Inked: one year later

One cold Sunday morning last February, I found myself flat on my back, body tensed on a metal, paper-covered table in a St. Louis tattoo studio. I  clung to my brother’s giant hand, breathing deep and calm. The words that Laura, the tattoo artist, had just proclaimed rang in my ears: “The more tense you are, the harder I have to press the needle.” So as she etched the one slow word into the tender skin of my forearm, I flashed to the posture I had found myself in 12 years earlier when I gave birth to my first child. Intentional relaxation through pain. Calm body, relaxed muscles, despite burning pain. Visualizing beauty as I lay there, verging on tears.

In the months (and if I’m honest, years) leading up to that February morning, I found myself questioning:  “Should I ink this word onto my arm, needle-hot? Is this really ‘me’? Aren’t I already marked?”

We are all invisibly inked; this word is already written on our skin, hearts, foreheads. We are marked people. Wherever we wander, no matter how far away, the truth of our identity is written all over us. We were born Beloved. 

But it is the one thing I keep forgetting. I forget, and forget, and act like I am anything other than beloved. What I knew that cold, sunshiny morning, finally, was that I want never to forget. I knew the answer to my inner questions was YES! I wanted to be marked with my true name, inked visibly, unforgettably, like He was, our beloved names stamped into His flesh. 

So there I was on the table, word freshly inked on my forearm. I slowly sat up and took my first look. It looked familiar, the invisible made visible.
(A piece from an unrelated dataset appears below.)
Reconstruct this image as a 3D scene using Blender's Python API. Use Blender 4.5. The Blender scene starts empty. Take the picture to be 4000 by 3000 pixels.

My brother smiled at me, squeezed my hand.

It took me several weeks to get back to normal. The ritual of scarring the word into my skin shook something loose in me, unexpected and relieving. I found myself talking with my children and anyone else who would listen, about their belovedness.

One year later, and I confess to you: I STILL FORGET. I still forget and live by the names that the world gives me. But in the dark moments, even wearing long sleeves, I can look down and see the tendril of ink threading out toward my wrist, whispering my true name. 


Living Beloved


Well past midnight, cold blue moon floating in the brand-new year’s dark sky, I tuck the older kids into bed with a kiss, whispering “Happy New Year.” One, who has faced new, painful struggles this past year, asks, wistfully, “Will 2018 be better?” My best answer, which I know won’t soothe: “If you make it better, love; it’s in your hands.” “Well, I guess it won’t be, then,” is the reply. My heart stops a second.

Hands, I think, and am moved by the sudden impulse to lay hands on the soft heads of my children for spontaneous New Year’s blessings. I summon up the powers of motherhood, speak soft and deliberate, “Above all things, may you know deep in your bones that you are Beloved,” among other, more specific incantations spoken over sleepy faces that night, as 2018 dawned. A whispered, “Thank you” followed me, lodging somewhere deep in my heart, as I quietly shut the bedroom door.

I rise to meet this blessing, too. It bubbles out of every corner of this past year, past personal failure, past the other shoe dropping, and the other one, and the other one. The life-giving truth is this: just as I am, I am Beloved. The God of the galaxies names me Beloved. Not when I get it right as a mother or teacher or wife. Right now, a beautiful mess.

Living into the truth of this name is the work of my lifetime, the quest of my heart, and the ministry of every day, as I learn what it means to LIVE beloved. Which means living into my whole authentic self. Accepting and believing in the way God is making me into more of myself. Sitting with the pain of the world, or the pain of my children, or my own pain, and not being undone.

The midnight moment of blessing will fade into dream-memory for my children, but my wish for them will never wilt. Let them always feel the weight of my hands on their heads, the truth of their Belovedness trickling through the skin of their scalps into skull, burrowing deep into pre-frontal cortexes, into wherever-it-is that the soul lives..

No New Year’s resolutions for me. Just living Beloved, day by day.

building cathedrals


“So,” she asks from behind the steering wheel, after listening to me unload my worries for a few minutes, “what can you learn about yourself as you look back at the first few months of the school year?” I think on this for a few moments, seatbelt feeling uncomfortably tight, and what comes is: surrender. I can learn surrender (again). Surrender to the impossible dual role of mother and homeschool teacher. Surrender to this work and all its inevitable interruptions as sacred, to these days as God’s, to the slow process of building cathedrals out of children, and to making space for accepting and embracing the life I have, the children I have, the family I have, the mundane holy of each day.

Today, let me keep this holy work front and center.